■ **GIVEN ENTRIES**:

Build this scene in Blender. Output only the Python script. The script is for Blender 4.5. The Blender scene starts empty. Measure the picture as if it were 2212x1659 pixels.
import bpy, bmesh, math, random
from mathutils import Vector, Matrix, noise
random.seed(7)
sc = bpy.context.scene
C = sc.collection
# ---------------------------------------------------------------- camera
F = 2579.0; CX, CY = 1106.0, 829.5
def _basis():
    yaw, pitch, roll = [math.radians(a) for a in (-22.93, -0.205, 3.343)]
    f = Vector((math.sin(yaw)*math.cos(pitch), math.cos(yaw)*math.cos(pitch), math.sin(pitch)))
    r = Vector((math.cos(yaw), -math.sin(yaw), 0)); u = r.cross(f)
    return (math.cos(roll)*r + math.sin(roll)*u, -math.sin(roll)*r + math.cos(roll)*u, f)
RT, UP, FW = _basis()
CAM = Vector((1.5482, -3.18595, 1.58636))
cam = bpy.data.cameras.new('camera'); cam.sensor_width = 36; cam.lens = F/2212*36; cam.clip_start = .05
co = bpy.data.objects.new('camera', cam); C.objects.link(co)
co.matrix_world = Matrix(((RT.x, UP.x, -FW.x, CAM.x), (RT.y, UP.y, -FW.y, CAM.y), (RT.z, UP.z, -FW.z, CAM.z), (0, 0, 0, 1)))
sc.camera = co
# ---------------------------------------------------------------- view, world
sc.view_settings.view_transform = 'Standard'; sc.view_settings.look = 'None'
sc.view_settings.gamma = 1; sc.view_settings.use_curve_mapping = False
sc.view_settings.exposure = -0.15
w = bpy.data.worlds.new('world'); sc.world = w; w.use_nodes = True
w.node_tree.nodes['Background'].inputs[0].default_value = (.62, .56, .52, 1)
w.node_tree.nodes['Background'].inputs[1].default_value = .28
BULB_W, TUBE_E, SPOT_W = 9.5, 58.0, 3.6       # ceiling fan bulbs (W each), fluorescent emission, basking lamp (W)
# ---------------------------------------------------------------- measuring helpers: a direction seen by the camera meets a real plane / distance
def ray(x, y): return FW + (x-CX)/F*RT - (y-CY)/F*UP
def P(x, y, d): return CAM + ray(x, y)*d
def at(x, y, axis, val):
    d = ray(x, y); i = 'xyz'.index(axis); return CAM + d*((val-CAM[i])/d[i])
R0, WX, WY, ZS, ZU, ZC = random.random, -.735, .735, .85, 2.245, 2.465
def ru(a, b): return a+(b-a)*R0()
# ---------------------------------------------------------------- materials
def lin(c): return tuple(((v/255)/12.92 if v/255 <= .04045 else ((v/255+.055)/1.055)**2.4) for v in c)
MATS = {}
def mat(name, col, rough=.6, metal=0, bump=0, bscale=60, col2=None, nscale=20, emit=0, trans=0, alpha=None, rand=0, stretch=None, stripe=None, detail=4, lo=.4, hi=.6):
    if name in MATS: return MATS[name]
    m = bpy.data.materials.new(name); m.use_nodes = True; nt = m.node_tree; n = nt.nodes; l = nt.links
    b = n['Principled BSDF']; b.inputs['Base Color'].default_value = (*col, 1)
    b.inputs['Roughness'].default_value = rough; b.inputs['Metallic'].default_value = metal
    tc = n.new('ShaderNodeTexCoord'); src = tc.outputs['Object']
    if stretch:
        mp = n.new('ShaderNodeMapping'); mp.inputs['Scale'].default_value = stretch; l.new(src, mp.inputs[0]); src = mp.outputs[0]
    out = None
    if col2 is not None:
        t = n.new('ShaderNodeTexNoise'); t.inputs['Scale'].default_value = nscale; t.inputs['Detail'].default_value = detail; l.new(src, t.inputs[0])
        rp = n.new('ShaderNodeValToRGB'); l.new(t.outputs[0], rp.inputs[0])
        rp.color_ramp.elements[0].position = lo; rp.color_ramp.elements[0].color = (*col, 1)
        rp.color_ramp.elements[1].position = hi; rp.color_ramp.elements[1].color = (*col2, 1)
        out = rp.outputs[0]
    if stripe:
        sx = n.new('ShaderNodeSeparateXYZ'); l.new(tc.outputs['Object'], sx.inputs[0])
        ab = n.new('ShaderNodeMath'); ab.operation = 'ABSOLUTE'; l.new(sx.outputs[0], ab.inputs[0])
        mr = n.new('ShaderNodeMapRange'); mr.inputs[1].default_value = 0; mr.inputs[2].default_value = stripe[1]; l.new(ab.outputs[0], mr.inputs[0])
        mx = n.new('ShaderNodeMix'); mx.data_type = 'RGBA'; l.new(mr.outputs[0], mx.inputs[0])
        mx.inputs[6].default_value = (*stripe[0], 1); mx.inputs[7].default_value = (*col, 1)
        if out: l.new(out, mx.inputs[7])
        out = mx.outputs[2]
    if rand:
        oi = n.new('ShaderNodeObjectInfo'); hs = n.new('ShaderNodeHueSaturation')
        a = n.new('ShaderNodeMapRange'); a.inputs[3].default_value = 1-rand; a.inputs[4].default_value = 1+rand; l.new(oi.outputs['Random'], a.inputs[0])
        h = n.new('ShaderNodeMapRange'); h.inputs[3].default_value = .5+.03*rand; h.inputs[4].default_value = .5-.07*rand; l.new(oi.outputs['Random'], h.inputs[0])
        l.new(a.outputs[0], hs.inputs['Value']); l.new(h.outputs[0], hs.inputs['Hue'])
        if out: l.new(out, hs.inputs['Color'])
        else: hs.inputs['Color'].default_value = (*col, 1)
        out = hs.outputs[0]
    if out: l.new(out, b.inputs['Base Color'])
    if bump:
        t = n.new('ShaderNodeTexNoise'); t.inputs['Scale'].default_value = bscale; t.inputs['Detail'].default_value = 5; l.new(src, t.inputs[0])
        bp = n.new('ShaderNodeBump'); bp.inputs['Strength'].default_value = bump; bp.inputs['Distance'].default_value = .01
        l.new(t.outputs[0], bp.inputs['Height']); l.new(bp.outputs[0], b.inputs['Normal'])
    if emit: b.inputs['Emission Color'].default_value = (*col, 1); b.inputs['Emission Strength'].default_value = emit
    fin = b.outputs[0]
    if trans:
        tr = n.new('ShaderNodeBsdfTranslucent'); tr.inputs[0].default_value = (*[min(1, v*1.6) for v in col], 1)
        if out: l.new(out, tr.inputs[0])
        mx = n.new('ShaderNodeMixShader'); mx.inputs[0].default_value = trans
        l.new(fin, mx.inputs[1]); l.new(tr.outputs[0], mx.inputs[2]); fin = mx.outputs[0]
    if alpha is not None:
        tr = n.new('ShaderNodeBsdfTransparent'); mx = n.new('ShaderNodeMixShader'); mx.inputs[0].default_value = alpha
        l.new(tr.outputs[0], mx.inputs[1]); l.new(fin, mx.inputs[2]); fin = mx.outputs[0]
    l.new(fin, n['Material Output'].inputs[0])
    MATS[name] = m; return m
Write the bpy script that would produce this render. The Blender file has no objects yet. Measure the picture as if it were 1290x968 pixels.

■ **WHAT IS NEEDED**: Extract all of the data exactly as written.

■ **SOLVED EXERCISE**:
Build this scene in Blender. Output only the Python script. The script is for Blender 4.5. The Blender scene starts empty. Measure the picture as if it were 2212x1659 pixels.
import bpy, bmesh, math, random
from mathutils import Vector, Matrix, noise
random.seed(7)
sc = bpy.context.scene
C = sc.collection
# ---------------------------------------------------------------- camera
F = 2579.0; CX, CY = 1106.0, 829.5
def _basis():
    yaw, pitch, roll = [math.radians(a) for a in (-22.93, -0.205, 3.343)]
    f = Vector((math.sin(yaw)*math.cos(pitch), math.cos(yaw)*math.cos(pitch), math.sin(pitch)))
    r = Vector((math.cos(yaw), -math.sin(yaw), 0)); u = r.cross(f)
    return (math.cos(roll)*r + math.sin(roll)*u, -math.sin(roll)*r + math.cos(roll)*u, f)
RT, UP, FW = _basis()
CAM = Vector((1.5482, -3.18595, 1.58636))
cam = bpy.data.cameras.new('camera'); cam.sensor_width = 36; cam.lens = F/2212*36; cam.clip_start = .05
co = bpy.data.objects.new('camera', cam); C.objects.link(co)
co.matrix_world = Matrix(((RT.x, UP.x, -FW.x, CAM.x), (RT.y, UP.y, -FW.y, CAM.y), (RT.z, UP.z, -FW.z, CAM.z), (0, 0, 0, 1)))
sc.camera = co
# ---------------------------------------------------------------- view, world
sc.view_settings.view_transform = 'Standard'; sc.view_settings.look = 'None'
sc.view_settings.gamma = 1; sc.view_settings.use_curve_mapping = False
sc.view_settings.exposure = -0.15
w = bpy.data.worlds.new('world'); sc.world = w; w.use_nodes = True
w.node_tree.nodes['Background'].inputs[0].default_value = (.62, .56, .52, 1)
w.node_tree.nodes['Background'].inputs[1].default_value = .28
BULB_W, TUBE_E, SPOT_W = 9.5, 58.0, 3.6       # ceiling fan bulbs (W each), fluorescent emission, basking lamp (W)
# ---------------------------------------------------------------- measuring helpers: a direction seen by the camera meets a real plane / distance
def ray(x, y): return FW + (x-CX)/F*RT - (y-CY)/F*UP
def P(x, y, d): return CAM + ray(x, y)*d
def at(x, y, axis, val):
    d = ray(x, y); i = 'xyz'.index(axis); return CAM + d*((val-CAM[i])/d[i])
R0, WX, WY, ZS, ZU, ZC = random.random, -.735, .735, .85, 2.245, 2.465
def ru(a, b): return a+(b-a)*R0()
# ---------------------------------------------------------------- materials
def lin(c): return tuple(((v/255)/12.92 if v/255 <= .04045 else ((v/255+.055)/1.055)**2.4) for v in c)
MATS = {}
def mat(name, col, rough=.6, metal=0, bump=0, bscale=60, col2=None, nscale=20, emit=0, trans=0, alpha=None, rand=0, stretch=None, stripe=None, detail=4, lo=.4, hi=.6):
    if name in MATS: return MATS[name]
    m = bpy.data.materials.new(name); m.use_nodes = True; nt = m.node_tree; n = nt.nodes; l = nt.links
    b = n['Principled BSDF']; b.inputs['Base Color'].default_value = (*col, 1)
    b.inputs['Roughness'].default_value = rough; b.inputs['Metallic'].default_value = metal
    tc = n.new('ShaderNodeTexCoord'); src = tc.outputs['Object']
    if stretch:
        mp = n.new('ShaderNodeMapping'); mp.inputs['Scale'].default_value = stretch; l.new(src, mp.inputs[0]); src = mp.outputs[0]
    out = None
    if col2 is not None:
        t = n.new('ShaderNodeTexNoise'); t.inputs['Scale'].default_value = nscale; t.inputs['Detail'].default_value = detail; l.new(src, t.inputs[0])
        rp = n.new('ShaderNodeValToRGB'); l.new(t.outputs[0], rp.inputs[0])
        rp.color_ramp.elements[0].position = lo; rp.color_ramp.elements[0].color = (*col, 1)
        rp.color_ramp.elements[1].position = hi; rp.color_ramp.elements[1].color = (*col2, 1)
        out = rp.outputs[0]
    if stripe:
        sx = n.new('ShaderNodeSeparateXYZ'); l.new(tc.outputs['Object'], sx.inputs[0])
        ab = n.new('ShaderNodeMath'); ab.operation = 'ABSOLUTE'; l.new(sx.outputs[0], ab.inputs[0])
        mr = n.new('ShaderNodeMapRange'); mr.inputs[1].default_value = 0; mr.inputs[2].default_value = stripe[1]; l.new(ab.outputs[0], mr.inputs[0])
        mx = n.new('ShaderNodeMix'); mx.data_type = 'RGBA'; l.new(mr.outputs[0], mx.inputs[0])
        mx.inputs[6].default_value = (*stripe[0], 1); mx.inputs[7].default_value = (*col, 1)
        if out: l.new(out, mx.inputs[7])
        out = mx.outputs[2]
    if rand:
        oi = n.new('ShaderNodeObjectInfo'); hs = n.new('ShaderNodeHueSaturation')
        a = n.new('ShaderNodeMapRange'); a.inputs[3].default_value = 1-rand; a.inputs[4].default_value = 1+rand; l.new(oi.outputs['Random'], a.inputs[0])
        h = n.new('ShaderNodeMapRange'); h.inputs[3].default_value = .5+.03*rand; h.inputs[4].default_value = .5-.07*rand; l.new(oi.outputs['Random'], h.inputs[0])
        l.new(a.outputs[0], hs.inputs['Value']); l.new(h.outputs[0], hs.inputs['Hue'])
        if out: l.new(out, hs.inputs['Color'])
        else: hs.inputs['Color'].default_value = (*col, 1)
        out = hs.outputs[0]
    if out: l.new(out, b.inputs['Base Color'])
    if bump:
        t = n.new('ShaderNodeTexNoise'); t.inputs['Scale'].default_value = bscale; t.inputs['Detail'].default_value = 5; l.new(src, t.inputs[0])
        bp = n.new('ShaderNodeBump'); bp.inputs['Strength'].default_value = bump; bp.inputs['Distance'].default_value = .01
        l.new(t.outputs[0], bp.inputs['Height']); l.new(bp.outputs[0], b.inputs['Normal'])
    if emit: b.inputs['Emission Color'].default_value = (*col, 1); b.inputs['Emission Strength'].default_value = emit
    fin = b.outputs[0]
    if trans:
        tr = n.new('ShaderNodeBsdfTranslucent'); tr.inputs[0].default_value = (*[min(1, v*1.6) for v in col], 1)
        if out: l.new(out, tr.inputs[0])
        mx = n.new('ShaderNodeMixShader'); mx.inputs[0].default_value = trans
        l.new(fin, mx.inputs[1]); l.new(tr.outputs[0], mx.inputs[2]); fin = mx.outputs[0]
    if alpha is not None:
        tr = n.new('ShaderNodeBsdfTransparent'); mx = n.new('ShaderNodeMixShader'); mx.inputs[0].default_value = alpha
        l.new(tr.outputs[0], mx.inputs[1]); l.new(fin, mx.inputs[2]); fin = mx.outputs[0]
    l.new(fin, n['Material Output'].inputs[0])
    MATS[name] = m; return m
Write the bpy script that would produce this render. The Blender file has no objects yet. Measure the picture as if it were 1290x968 pixels.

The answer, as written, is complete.